Explicit constructions of mutually unbiased bases via Hadamard matrices
Jean-Christophe Pain
Abstract
We present a detailed computational and algebraic study of Mutually Unbiased Bases (MUBs) in finite-dimensional Hilbert spaces, with a particular focus on dimensions 2, 3, 4, and the challenging case of 6. Starting from the Hadamard-phase parametrization, we derive explicit analytical conditions for mutual unbiasedness in dimension 4, providing a tractable system of trigonometric constraints on the phase parameters. We then explore a tensor-product construction via Pauli operators, highlighting the algebraic and group-theoretical origin of MUBs in two-qubit systems, and demonstrating how these constructions yield a complete set of 5 MUBs in dimension 4. Extending our approach, we investigate the Fourier-family method in dimension 6, where the absence of a prime-power structure imposes strong rigidity constraints and limits the known constructions to sets of 3 MUBs.

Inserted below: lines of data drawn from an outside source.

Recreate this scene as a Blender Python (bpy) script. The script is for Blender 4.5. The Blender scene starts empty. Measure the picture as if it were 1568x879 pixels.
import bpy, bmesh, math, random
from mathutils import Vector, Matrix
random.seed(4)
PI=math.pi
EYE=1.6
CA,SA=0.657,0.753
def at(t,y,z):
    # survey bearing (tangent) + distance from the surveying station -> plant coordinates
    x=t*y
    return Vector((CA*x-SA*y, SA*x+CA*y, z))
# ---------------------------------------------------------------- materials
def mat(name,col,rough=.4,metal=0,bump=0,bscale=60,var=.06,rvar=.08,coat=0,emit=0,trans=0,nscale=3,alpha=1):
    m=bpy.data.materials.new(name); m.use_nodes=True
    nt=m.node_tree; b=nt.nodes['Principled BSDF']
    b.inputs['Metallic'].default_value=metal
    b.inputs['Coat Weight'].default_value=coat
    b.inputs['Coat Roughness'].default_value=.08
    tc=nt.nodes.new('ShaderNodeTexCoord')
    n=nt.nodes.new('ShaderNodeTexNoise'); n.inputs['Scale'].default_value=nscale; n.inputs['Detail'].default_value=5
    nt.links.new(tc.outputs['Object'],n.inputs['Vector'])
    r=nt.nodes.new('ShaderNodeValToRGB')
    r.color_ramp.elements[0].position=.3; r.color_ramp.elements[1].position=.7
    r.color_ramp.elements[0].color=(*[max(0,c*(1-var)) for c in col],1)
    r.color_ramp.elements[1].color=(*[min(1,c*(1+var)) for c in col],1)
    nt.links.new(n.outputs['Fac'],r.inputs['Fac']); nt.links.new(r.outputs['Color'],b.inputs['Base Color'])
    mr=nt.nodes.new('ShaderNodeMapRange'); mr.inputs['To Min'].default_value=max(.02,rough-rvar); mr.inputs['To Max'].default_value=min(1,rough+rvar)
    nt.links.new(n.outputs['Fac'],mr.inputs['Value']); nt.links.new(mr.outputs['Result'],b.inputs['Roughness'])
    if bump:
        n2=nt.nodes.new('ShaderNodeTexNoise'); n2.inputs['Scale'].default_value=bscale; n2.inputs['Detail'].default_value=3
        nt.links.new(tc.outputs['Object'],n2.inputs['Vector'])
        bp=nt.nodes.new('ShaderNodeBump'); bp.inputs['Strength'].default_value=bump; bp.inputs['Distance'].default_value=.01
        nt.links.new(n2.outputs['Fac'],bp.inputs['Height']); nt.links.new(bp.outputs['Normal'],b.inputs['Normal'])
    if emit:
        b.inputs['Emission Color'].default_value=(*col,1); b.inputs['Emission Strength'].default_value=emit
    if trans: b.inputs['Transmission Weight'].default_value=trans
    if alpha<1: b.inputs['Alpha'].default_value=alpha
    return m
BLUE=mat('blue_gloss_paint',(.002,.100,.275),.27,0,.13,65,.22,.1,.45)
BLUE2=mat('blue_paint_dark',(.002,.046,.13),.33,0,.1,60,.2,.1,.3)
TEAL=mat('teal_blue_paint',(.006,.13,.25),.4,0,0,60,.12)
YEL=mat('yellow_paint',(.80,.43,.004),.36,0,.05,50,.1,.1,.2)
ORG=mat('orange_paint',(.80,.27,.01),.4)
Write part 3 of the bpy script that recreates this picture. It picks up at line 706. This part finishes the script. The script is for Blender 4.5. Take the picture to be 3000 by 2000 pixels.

We provide a systematic computational framework for testing candidate phase vectors, bridging the gap between analytical insight and numerical exploration. Finally, we generalize the discussion to arbitrary prime-power dimensions, emphasizing the role of finite-field structures, Heisenberg-Weyl operators, and discrete symmetries in generating complete sets of MUBs. Our work offers a transparent, line-by-line verification methodology, highlighting both the geometric and algebraic richness of MUBs, and clarifying why certain dimensions resist full analytical constructions. This study serves as a comprehensive resource for researchers seeking both theoretical understanding and practical construction of MUBs in quantum information science.